Gabriel Otalora
Creo que vivimos en una situación de privilegio si estamos de acuerdo en que las comparaciones, además de odiosas, son necesarias. No todas las personas vascas disponen de lo exigible en clave de dignidad humana, pero tenemos unas variables socioeconómicas y solidarias en comparación con el resto del mundo -del mundo, sí- muy buenas, teniendo en cuenta que jugamos en un mercado en plan la ley del más fuerte. Y también nos mantenemos solidarios por encima de la media ante una realidad mundial difícil de justificar.

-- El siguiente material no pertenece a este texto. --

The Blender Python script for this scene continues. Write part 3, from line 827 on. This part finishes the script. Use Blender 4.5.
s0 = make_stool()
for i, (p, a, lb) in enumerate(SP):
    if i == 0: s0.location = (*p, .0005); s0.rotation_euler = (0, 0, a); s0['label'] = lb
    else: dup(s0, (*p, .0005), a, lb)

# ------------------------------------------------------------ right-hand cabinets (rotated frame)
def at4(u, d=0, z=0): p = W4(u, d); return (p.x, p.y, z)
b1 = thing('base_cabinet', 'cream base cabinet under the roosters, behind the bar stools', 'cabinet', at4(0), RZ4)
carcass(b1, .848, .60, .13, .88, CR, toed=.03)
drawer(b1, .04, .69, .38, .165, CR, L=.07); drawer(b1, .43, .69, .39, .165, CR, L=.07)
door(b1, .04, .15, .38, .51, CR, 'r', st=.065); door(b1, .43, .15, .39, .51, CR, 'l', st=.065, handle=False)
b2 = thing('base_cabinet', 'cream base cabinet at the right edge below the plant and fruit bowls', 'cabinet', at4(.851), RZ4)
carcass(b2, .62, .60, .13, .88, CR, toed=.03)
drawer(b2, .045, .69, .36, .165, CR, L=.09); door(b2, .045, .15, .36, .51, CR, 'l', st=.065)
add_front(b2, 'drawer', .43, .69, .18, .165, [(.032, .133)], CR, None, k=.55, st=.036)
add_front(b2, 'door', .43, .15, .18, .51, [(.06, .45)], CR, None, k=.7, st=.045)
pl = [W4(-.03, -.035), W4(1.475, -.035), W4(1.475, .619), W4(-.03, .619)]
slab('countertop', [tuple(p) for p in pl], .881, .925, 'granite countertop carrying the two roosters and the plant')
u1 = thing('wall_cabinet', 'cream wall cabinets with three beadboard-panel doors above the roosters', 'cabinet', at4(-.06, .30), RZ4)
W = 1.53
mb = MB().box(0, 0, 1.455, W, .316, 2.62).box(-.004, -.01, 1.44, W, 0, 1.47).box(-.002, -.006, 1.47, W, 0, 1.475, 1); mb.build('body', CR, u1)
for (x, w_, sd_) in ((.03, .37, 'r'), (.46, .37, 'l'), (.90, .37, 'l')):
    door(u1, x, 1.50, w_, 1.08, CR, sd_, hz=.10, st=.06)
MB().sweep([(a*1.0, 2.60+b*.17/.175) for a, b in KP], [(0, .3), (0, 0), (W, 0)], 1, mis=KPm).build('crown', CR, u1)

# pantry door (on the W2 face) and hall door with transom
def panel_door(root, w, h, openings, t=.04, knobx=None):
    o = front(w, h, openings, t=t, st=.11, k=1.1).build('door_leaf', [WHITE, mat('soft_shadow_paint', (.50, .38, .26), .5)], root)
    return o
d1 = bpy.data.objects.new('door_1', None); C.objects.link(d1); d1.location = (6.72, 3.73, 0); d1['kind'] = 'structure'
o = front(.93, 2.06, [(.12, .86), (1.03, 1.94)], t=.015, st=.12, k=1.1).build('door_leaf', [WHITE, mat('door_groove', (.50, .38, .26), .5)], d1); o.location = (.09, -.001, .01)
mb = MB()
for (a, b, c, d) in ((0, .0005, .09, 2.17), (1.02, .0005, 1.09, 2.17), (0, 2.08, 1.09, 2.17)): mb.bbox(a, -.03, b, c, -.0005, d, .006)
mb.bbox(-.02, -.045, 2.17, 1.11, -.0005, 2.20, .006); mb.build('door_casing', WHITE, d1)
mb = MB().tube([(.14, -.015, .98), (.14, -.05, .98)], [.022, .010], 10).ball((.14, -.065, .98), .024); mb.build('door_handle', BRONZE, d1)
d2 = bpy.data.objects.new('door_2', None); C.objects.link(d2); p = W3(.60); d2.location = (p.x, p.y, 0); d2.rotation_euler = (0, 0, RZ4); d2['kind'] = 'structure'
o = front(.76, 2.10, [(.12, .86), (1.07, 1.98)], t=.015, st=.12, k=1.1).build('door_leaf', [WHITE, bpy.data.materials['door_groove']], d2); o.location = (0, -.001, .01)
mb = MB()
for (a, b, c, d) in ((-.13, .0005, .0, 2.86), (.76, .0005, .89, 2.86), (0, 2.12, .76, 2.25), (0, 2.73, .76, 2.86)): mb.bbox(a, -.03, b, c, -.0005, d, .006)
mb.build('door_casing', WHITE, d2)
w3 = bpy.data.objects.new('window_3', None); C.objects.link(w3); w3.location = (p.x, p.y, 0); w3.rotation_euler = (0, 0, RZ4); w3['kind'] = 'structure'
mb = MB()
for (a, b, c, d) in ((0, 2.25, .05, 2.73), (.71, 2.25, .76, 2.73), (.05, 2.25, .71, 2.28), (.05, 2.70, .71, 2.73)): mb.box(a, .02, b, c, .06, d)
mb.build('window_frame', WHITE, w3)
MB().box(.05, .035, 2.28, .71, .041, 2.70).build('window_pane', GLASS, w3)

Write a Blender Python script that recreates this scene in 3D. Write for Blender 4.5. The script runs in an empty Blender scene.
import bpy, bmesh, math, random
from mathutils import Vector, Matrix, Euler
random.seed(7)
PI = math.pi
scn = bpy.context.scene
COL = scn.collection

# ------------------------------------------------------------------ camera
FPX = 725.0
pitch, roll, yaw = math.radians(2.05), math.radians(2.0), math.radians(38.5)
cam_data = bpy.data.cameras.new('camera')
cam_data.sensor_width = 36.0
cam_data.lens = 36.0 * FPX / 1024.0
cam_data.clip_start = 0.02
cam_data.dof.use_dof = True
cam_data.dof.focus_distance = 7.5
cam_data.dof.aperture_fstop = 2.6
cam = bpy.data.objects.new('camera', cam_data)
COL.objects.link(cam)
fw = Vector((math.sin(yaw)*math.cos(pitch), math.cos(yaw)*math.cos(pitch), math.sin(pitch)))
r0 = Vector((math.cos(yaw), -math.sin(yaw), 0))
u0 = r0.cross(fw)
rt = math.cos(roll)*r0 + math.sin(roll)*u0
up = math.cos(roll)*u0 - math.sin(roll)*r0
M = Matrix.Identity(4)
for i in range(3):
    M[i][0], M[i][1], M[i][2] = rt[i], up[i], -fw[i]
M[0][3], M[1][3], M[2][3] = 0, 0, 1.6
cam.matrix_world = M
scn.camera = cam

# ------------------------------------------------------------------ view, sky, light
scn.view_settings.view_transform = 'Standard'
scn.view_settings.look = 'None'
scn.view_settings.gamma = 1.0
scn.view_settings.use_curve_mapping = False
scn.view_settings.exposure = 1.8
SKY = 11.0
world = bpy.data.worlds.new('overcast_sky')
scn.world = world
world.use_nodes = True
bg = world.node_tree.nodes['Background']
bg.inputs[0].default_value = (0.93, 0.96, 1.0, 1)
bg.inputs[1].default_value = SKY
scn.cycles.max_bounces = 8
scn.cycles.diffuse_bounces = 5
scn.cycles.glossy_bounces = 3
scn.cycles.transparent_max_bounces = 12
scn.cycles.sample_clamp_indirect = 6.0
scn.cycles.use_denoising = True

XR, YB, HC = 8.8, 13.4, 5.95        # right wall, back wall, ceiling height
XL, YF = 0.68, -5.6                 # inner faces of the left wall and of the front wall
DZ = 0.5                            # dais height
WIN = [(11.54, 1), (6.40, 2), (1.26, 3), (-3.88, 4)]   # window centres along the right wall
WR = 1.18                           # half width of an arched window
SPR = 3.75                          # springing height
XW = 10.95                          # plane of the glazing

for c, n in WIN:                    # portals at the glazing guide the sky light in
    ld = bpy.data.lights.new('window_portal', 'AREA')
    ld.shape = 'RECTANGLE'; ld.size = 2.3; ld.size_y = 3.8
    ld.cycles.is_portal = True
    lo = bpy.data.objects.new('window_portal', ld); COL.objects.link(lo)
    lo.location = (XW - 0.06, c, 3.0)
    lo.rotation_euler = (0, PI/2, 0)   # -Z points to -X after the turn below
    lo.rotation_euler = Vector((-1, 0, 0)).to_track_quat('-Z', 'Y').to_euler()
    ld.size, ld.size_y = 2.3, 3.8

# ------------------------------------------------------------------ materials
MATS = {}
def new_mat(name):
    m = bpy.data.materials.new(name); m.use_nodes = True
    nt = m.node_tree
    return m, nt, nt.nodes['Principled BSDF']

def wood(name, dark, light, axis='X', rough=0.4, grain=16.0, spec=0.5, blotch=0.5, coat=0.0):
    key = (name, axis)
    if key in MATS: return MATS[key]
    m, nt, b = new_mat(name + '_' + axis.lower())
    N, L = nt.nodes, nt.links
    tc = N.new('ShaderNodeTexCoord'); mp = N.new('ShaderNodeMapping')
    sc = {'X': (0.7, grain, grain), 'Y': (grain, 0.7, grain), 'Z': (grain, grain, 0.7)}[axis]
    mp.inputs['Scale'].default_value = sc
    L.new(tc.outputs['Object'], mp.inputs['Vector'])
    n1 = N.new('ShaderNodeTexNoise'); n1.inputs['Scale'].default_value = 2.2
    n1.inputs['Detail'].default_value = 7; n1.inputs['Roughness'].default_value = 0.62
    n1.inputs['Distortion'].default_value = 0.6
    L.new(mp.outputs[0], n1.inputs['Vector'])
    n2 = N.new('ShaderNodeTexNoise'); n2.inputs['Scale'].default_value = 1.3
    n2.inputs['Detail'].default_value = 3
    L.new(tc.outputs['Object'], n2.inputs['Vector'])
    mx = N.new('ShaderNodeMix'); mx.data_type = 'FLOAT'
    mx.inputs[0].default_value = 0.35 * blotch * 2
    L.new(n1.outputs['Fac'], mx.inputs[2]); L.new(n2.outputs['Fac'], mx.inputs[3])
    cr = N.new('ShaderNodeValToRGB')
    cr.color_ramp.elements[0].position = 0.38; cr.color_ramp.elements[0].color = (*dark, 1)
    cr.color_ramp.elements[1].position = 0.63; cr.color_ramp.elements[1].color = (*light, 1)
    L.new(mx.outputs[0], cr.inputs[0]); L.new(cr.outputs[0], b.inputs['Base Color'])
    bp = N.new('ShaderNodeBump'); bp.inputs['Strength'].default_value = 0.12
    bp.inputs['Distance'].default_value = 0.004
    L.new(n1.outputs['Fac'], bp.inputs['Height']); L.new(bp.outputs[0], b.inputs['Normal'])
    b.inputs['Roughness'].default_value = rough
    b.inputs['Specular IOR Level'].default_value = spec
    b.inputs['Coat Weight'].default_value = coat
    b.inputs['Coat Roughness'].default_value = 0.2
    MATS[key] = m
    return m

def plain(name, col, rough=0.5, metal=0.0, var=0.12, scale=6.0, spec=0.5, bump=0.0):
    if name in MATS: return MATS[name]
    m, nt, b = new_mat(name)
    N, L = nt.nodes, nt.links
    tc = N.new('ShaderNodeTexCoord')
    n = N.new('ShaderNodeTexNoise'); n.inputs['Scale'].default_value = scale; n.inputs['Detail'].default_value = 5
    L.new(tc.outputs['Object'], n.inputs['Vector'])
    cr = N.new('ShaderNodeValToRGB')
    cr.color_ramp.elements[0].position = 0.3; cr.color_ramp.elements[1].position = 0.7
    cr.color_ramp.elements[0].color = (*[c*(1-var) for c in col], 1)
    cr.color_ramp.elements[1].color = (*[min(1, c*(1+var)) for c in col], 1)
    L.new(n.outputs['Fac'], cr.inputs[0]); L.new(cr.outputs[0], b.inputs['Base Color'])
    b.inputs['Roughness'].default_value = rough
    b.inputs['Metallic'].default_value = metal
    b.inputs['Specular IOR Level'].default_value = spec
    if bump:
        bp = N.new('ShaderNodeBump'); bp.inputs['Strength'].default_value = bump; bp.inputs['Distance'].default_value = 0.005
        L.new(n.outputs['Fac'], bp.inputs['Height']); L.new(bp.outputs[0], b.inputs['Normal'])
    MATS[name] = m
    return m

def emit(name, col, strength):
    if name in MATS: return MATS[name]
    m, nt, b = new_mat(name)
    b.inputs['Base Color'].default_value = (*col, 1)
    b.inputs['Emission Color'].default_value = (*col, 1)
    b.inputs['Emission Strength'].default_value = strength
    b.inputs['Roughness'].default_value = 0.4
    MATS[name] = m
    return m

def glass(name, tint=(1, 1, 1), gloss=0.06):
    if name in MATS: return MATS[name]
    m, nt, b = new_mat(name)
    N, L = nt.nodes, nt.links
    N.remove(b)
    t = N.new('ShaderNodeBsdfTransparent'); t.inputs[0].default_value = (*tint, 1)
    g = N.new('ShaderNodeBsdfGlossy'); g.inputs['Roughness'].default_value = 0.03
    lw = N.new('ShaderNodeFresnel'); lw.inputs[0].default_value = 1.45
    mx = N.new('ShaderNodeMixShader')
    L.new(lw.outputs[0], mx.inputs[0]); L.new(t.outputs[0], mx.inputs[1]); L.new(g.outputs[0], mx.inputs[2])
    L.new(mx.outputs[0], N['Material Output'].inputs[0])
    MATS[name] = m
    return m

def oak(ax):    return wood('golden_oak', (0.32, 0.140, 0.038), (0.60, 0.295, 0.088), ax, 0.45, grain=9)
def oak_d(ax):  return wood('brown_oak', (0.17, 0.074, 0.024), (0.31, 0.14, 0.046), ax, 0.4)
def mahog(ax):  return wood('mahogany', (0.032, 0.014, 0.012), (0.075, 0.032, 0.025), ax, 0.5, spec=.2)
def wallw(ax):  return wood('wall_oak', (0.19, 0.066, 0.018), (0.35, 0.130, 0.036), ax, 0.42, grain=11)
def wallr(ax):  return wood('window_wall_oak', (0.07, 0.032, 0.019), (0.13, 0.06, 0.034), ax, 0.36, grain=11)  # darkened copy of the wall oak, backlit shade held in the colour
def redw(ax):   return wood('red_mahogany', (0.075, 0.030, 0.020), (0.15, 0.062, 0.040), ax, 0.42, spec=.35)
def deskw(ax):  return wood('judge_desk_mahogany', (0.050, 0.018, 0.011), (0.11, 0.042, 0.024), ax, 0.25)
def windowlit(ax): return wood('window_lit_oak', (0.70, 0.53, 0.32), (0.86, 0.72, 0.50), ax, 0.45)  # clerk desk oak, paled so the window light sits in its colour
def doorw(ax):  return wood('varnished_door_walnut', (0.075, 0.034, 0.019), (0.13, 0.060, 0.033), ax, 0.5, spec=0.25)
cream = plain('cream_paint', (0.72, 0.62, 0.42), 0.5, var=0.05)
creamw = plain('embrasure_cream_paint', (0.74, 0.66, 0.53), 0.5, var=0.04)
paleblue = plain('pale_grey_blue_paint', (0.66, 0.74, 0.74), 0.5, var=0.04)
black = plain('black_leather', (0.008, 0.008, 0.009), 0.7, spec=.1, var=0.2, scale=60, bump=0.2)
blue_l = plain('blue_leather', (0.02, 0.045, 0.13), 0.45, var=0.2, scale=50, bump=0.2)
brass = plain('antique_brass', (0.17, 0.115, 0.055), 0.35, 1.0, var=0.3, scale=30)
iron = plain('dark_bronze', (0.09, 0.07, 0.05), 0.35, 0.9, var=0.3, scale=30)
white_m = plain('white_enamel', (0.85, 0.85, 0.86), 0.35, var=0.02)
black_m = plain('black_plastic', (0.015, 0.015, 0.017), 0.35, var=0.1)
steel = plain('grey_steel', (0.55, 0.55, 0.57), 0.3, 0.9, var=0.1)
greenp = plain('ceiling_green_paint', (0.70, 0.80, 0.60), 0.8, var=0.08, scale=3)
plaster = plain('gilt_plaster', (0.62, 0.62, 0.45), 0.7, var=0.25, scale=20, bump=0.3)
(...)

En una de las obras más importantes del siglo pasado, titulada Lo pequeño es hermoso, Ernst Schumacher afirma que “si los vicios humanos de la desmedida ambición y la envidia son cultivados sistemáticamente, el resultado inevitable es un colapso de la inteligencia: la persona dirigida por la ambición y la envidia pierde el poder de ver las cosas tal como son”. Schumacher concluye citando a Dorothy Sayers: “No pensemos que las guerras son catástrofes irracionales: las guerras ocurren cuando formas erróneas de pensar y de vivir conducen a situaciones intolerables”. Y situación intolerable es la de millones de personas que no llegan al día siguiente porque se mueren de hambre o de sed.
En Europa, las cosas las vivimos de otra manera. Los datos (2016) dicen que la Unión Europea echa a perder 89 millones de toneladas de alimentos anuales. En los hogares se desecha el 42%, y en los restaurantes, el 14%. El resto se va en la manipulación y el almacenamiento. Ya sé que no se pueden alimentar hambrientos con estadísticas, pero los avances del crecimiento no llegan al desarrollo de la mayoría.
La desigualdad que crece. Lo peligroso es que esta idea de lo sobrante, perfectamente mimetizada en nuestras conciencias, es la misma que algunos ya trasladan a las personas que por causas de pobreza, exclusión social, vejez o discapacidades varias, sienten que están de más. Y lo que es peor, se sienten señalados porque el coste público de las atenciones que requieren es cuestionado desde la eficiencia. Estoy pensando en el presidente de Estados Unidos, Donald Trump, y en la actitud general con los exilados.
Ante el “aumento endémico y sistémico de las desigualdades y la explotación del planeta”, el Papa Francisco vuelve a poner el foco de atención en el desafío de aunar los derechos individuales con el bien común. Me han enviado esta semana un mensaje muy revelador: “Si nos organizamos, cabemos todos”. El problema es que a demasiadas personas de bien no llegan a impactarles las duras cifras de las desigualdades provocadas, no sobrevenidas de la nada.
El Papa apelaba a una ética en que todo el proceso de producción debe adaptarse “a las necesidades de la persona”, con lo que esto implica de “civilizar el mercado” y “deshacerse de las presiones de los lobbies públicos y privados que defienden intereses sectoriales” para que la política se ponga al servicio de la persona humana, el bien común y el respeto por la naturaleza.
Este desafío debe ser protegido por la trampa en la que muchos siguen cayendo: “Estos comentarios papales son más comunistas que cristianos”; “el Papa entra descaradamente en política, por tanto, no le sigo escuchando”; “no hay derecho a las libertades que se toma, mejor haría en dedicarse a temas pastorales…”. El obispo Helder Cámara lo resumió con esta brillante reflexión: “Si doy de comer a los pobres, me dicen que soy un santo; pero si pregunto por qué los pobres pasan hambre, me llaman comunista”.
Que nadie se confunda, la desigualdad está dentro de nosotros y la apuesta ética del Papa no es de izquierdas ni de derechas, es una propuesta cristiana contra las injusticias estructurales pensando en la dignidad de la mayoría de seres humanos.
Quien entienda esto como una distorsión del catolicismo que se lo haga mirar con urgencia si tenemos en cuenta que los expertos en Yahvé contemporáneos de Jesús cayeron en parecida distorsión. Y mataron al Verbo Divino.